### Records to process
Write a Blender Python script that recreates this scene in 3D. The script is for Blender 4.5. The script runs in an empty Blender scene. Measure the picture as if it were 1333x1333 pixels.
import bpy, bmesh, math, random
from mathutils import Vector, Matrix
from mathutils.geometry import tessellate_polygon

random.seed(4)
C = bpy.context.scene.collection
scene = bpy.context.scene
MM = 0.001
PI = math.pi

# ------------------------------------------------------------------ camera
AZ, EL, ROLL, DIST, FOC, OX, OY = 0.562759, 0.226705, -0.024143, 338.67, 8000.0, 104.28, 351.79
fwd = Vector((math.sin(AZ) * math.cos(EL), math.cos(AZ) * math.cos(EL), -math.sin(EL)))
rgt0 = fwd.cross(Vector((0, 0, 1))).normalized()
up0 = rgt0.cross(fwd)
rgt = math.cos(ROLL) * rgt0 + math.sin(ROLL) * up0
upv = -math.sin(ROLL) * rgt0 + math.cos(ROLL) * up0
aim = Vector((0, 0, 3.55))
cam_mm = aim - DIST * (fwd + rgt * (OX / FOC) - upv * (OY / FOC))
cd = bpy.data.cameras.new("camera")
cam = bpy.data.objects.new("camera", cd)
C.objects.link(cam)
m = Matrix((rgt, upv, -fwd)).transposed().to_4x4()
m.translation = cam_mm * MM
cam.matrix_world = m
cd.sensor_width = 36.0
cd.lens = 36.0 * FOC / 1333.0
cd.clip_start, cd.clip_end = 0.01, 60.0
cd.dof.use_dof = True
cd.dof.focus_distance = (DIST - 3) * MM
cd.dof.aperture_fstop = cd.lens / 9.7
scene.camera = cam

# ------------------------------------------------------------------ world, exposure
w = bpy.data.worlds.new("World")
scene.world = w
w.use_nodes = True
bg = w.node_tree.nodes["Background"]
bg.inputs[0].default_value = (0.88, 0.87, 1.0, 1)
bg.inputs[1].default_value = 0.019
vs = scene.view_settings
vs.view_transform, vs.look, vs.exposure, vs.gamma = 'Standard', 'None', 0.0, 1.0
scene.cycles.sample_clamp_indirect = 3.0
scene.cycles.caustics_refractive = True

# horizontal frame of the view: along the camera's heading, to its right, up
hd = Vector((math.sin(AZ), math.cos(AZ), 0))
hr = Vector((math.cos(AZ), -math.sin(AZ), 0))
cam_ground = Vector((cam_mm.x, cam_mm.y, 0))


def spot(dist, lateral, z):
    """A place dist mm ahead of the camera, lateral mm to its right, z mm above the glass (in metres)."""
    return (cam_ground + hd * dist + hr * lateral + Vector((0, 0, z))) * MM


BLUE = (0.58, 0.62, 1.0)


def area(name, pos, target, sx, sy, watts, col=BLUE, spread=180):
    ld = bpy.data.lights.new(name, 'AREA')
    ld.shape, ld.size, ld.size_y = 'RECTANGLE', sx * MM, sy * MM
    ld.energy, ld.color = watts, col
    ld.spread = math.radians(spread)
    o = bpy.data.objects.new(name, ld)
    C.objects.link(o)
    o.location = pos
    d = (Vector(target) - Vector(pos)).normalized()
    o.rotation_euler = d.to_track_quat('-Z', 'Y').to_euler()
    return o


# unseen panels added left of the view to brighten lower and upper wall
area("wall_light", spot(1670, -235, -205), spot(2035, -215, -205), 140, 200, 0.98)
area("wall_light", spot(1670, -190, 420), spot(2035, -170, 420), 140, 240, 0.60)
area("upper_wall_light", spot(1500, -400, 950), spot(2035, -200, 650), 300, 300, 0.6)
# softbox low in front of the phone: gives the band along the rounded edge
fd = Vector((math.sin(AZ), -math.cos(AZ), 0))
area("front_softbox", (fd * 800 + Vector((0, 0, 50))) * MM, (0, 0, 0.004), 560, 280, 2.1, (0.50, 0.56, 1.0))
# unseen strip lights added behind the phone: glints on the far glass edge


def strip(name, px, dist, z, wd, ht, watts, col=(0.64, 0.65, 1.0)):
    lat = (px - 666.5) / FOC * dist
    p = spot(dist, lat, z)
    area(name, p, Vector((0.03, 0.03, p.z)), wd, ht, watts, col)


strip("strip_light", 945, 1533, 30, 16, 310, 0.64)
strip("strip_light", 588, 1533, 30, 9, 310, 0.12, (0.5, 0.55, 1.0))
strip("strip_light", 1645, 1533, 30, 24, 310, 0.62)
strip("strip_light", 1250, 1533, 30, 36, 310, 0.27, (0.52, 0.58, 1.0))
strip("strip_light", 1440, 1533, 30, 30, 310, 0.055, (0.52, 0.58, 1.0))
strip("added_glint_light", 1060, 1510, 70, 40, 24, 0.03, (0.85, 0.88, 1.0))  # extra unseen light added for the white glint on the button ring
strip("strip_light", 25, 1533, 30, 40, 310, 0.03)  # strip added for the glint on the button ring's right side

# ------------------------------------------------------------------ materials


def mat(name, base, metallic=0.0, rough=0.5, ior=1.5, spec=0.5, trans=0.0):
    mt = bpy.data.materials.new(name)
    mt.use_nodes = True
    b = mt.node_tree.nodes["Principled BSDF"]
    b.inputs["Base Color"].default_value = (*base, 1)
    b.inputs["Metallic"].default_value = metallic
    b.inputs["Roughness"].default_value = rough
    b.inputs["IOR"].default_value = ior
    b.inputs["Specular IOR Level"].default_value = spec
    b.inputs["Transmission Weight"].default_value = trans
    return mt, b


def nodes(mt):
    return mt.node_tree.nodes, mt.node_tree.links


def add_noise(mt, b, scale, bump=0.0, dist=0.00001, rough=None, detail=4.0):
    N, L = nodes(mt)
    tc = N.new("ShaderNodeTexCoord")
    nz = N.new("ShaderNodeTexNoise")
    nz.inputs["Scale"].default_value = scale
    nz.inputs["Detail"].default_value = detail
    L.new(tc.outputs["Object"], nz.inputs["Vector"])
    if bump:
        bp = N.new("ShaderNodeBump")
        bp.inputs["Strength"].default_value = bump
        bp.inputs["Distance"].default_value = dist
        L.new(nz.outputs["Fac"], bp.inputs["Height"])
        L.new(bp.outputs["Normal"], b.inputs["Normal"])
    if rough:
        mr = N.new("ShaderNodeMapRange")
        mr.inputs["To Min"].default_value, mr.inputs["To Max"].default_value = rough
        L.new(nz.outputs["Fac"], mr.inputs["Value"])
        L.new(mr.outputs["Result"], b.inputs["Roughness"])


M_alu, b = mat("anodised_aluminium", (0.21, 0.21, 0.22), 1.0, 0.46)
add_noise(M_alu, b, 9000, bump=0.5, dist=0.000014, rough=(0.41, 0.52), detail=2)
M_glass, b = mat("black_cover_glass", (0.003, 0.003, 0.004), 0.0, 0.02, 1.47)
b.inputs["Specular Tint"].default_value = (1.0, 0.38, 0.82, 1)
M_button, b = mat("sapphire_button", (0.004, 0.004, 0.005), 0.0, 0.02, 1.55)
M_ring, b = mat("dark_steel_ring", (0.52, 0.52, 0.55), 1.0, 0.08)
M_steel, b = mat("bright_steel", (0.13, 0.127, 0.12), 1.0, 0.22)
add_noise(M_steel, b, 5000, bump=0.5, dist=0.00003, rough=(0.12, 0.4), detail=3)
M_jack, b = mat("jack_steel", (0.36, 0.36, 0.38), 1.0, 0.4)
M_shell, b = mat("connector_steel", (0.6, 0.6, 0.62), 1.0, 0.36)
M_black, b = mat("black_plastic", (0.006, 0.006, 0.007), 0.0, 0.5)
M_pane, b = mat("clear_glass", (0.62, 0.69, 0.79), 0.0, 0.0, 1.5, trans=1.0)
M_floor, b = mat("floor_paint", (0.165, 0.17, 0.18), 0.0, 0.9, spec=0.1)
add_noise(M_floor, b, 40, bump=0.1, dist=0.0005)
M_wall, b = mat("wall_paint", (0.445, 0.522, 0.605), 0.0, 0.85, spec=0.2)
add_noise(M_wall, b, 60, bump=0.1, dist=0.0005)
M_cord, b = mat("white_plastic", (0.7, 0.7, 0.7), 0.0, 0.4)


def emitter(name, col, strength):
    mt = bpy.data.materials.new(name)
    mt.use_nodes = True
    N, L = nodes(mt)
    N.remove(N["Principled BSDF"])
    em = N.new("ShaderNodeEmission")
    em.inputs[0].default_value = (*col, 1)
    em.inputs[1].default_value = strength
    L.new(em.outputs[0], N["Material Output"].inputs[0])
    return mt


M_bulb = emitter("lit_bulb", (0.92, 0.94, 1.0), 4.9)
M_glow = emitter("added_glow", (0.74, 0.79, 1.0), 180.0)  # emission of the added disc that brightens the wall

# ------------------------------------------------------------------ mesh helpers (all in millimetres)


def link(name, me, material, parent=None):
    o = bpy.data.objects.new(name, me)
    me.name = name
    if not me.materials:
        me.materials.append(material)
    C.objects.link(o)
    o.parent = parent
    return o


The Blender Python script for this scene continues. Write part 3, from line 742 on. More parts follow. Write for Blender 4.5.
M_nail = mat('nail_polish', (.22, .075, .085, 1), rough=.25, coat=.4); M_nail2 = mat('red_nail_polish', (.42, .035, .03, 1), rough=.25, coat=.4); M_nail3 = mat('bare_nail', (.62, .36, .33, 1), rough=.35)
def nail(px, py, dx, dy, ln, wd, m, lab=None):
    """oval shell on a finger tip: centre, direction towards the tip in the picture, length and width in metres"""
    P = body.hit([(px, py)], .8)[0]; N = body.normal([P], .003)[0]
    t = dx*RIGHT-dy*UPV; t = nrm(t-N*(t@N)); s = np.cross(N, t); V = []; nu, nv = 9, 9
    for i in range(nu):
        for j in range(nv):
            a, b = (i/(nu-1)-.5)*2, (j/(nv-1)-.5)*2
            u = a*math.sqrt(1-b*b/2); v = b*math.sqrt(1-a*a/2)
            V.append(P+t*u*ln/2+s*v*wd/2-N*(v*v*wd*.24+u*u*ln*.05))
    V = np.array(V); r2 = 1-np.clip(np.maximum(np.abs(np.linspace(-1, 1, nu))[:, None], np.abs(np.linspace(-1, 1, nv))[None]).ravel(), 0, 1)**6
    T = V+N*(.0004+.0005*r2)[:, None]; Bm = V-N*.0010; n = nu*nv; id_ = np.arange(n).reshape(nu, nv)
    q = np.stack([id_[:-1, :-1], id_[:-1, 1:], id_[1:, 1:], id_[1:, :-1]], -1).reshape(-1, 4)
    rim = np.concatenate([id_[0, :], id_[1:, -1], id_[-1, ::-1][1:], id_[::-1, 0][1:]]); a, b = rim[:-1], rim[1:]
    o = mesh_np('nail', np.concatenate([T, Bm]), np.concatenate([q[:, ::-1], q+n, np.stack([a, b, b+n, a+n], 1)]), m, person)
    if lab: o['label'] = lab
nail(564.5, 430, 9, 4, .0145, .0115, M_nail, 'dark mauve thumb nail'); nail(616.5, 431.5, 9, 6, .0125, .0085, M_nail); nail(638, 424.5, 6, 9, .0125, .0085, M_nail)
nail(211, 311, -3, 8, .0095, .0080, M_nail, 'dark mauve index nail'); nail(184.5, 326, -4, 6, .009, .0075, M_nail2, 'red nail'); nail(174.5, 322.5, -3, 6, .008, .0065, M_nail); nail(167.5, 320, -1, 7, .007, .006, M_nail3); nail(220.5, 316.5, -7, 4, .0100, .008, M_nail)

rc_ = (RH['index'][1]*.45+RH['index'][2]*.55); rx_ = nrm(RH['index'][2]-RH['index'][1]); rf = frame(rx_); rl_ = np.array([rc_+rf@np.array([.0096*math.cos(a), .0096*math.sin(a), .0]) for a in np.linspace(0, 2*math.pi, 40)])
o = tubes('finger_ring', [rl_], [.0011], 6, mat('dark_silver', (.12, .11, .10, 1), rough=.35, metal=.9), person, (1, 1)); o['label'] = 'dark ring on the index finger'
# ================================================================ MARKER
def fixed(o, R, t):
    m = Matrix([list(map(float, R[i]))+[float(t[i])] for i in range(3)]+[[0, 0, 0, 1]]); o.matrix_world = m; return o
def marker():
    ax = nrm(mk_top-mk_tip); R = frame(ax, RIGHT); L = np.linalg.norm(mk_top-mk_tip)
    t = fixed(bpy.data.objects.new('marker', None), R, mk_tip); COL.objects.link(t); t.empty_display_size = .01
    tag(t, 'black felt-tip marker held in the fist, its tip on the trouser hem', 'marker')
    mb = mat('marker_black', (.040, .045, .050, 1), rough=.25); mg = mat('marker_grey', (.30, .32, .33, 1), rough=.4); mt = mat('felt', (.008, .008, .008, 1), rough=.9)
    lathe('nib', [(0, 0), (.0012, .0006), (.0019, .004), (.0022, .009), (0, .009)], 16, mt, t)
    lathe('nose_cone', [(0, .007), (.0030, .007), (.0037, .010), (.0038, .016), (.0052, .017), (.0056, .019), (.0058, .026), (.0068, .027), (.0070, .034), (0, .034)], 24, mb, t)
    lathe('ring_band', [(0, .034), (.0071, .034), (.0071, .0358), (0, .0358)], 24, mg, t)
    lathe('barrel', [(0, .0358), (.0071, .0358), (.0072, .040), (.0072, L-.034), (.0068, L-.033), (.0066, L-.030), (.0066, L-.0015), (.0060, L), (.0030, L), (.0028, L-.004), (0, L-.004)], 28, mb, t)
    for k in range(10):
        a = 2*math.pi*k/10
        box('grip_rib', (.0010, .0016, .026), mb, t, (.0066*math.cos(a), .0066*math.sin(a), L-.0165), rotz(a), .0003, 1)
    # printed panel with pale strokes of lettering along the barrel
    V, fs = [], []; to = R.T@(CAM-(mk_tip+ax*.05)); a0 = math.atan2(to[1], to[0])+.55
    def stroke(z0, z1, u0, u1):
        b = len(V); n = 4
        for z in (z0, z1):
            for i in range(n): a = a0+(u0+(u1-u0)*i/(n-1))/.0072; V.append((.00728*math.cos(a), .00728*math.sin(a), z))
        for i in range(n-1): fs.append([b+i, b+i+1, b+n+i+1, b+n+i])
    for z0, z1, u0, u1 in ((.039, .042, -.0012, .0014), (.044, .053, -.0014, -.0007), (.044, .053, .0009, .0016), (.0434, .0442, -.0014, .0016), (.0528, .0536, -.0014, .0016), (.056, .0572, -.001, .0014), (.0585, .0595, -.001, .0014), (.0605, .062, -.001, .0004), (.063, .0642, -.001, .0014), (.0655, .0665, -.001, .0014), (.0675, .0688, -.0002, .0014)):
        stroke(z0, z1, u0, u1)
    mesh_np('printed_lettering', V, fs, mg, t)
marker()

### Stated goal
What is needed is an exact copy of the lines from the start of the listing through the line where "scene.camera = cam" sits, please, both end lines included and nothing more.

### Complete response
Write a Blender Python script that recreates this scene in 3D. The script is for Blender 4.5. The script runs in an empty Blender scene. Measure the picture as if it were 1333x1333 pixels.
import bpy, bmesh, math, random
from mathutils import Vector, Matrix
from mathutils.geometry import tessellate_polygon

random.seed(4)
C = bpy.context.scene.collection
scene = bpy.context.scene
MM = 0.001
PI = math.pi

# ------------------------------------------------------------------ camera
AZ, EL, ROLL, DIST, FOC, OX, OY = 0.562759, 0.226705, -0.024143, 338.67, 8000.0, 104.28, 351.79
fwd = Vector((math.sin(AZ) * math.cos(EL), math.cos(AZ) * math.cos(EL), -math.sin(EL)))
rgt0 = fwd.cross(Vector((0, 0, 1))).normalized()
up0 = rgt0.cross(fwd)
rgt = math.cos(ROLL) * rgt0 + math.sin(ROLL) * up0
upv = -math.sin(ROLL) * rgt0 + math.cos(ROLL) * up0
aim = Vector((0, 0, 3.55))
cam_mm = aim - DIST * (fwd + rgt * (OX / FOC) - upv * (OY / FOC))
cd = bpy.data.cameras.new("camera")
cam = bpy.data.objects.new("camera", cd)
C.objects.link(cam)
m = Matrix((rgt, upv, -fwd)).transposed().to_4x4()
m.translation = cam_mm * MM
cam.matrix_world = m
cd.sensor_width = 36.0
cd.lens = 36.0 * FOC / 1333.0
cd.clip_start, cd.clip_end = 0.01, 60.0
cd.dof.use_dof = True
cd.dof.focus_distance = (DIST - 3) * MM
cd.dof.aperture_fstop = cd.lens / 9.7
scene.camera = cam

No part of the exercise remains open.